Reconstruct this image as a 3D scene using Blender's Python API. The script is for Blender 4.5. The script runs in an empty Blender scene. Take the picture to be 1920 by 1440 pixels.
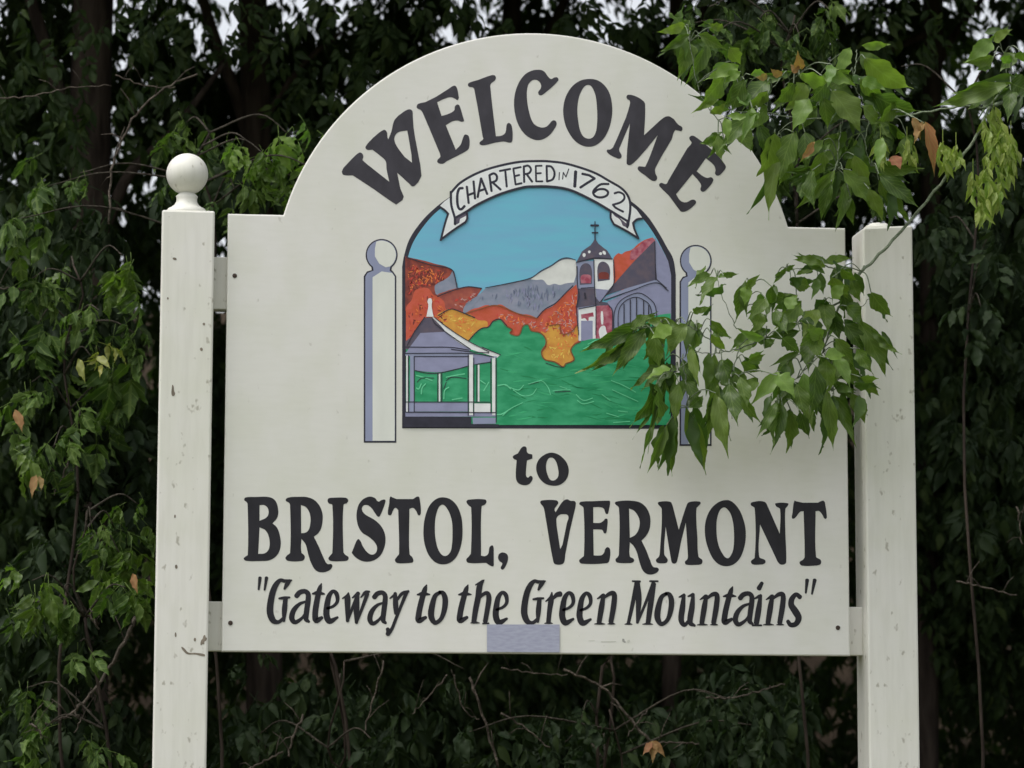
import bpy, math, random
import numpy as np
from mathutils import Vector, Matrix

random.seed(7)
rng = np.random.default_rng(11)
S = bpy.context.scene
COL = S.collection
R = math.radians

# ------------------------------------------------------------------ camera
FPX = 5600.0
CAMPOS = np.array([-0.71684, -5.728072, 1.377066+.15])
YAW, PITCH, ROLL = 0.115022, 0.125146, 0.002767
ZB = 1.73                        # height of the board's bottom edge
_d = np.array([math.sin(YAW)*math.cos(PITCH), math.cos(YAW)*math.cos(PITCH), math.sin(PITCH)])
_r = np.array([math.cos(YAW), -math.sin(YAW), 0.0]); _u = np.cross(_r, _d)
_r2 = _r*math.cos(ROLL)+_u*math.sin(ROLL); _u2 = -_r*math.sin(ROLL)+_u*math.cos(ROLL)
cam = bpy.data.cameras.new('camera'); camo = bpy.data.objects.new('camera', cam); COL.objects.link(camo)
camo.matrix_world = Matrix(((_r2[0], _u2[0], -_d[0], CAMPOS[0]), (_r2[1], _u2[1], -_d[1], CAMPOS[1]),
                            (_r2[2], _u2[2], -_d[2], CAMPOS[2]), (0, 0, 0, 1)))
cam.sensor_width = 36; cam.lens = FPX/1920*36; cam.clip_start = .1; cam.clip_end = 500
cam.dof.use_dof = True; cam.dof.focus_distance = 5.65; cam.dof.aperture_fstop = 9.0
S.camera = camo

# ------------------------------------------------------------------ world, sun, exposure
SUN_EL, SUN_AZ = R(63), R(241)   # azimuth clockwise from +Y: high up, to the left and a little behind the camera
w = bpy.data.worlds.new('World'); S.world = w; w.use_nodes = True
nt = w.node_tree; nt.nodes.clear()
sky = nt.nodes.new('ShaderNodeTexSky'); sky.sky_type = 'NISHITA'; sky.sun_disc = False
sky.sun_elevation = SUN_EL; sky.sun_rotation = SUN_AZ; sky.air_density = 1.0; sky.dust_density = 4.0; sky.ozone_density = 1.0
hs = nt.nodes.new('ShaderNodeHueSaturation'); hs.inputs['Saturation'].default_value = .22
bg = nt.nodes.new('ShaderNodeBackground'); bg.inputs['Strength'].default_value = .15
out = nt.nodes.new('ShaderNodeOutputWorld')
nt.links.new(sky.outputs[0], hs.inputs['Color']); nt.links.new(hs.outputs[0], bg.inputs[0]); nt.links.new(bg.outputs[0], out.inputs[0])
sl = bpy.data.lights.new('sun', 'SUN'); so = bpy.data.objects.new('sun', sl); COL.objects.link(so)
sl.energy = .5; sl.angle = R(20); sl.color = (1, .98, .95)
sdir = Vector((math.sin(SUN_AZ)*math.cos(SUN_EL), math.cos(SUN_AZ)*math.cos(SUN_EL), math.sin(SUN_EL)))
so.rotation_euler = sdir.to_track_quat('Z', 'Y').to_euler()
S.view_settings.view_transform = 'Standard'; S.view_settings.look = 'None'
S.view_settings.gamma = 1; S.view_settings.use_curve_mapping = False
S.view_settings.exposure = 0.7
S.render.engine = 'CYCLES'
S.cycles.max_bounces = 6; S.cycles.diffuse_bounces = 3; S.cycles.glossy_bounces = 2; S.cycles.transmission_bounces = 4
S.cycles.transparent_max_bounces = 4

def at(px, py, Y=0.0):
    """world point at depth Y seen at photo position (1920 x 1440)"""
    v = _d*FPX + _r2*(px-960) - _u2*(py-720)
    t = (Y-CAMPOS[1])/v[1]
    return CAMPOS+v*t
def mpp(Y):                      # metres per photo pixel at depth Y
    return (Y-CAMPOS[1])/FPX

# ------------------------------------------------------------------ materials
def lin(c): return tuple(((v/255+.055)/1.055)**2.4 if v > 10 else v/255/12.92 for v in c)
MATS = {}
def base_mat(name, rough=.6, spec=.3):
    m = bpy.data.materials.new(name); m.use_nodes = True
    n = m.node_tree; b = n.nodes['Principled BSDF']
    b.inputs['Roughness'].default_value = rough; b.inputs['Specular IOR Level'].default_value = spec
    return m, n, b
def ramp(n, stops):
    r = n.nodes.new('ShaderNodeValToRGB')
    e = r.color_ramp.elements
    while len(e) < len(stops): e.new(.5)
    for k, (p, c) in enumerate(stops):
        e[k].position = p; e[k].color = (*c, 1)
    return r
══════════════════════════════
WHAT YOU NEED TO DO
Repeat the lines of the listing above verbatim, beginning at its first line and ending at the line containing "from mathutils import Vector, Matrix", which is included. Omit pictures.

TASK OUTPUT
Reconstruct this image as a 3D scene using Blender's Python API. The script is for Blender 4.5. The script runs in an empty Blender scene. Take the picture to be 1920 by 1440 pixels.
import bpy, math, random
import numpy as np
from mathutils import Vector, Matrix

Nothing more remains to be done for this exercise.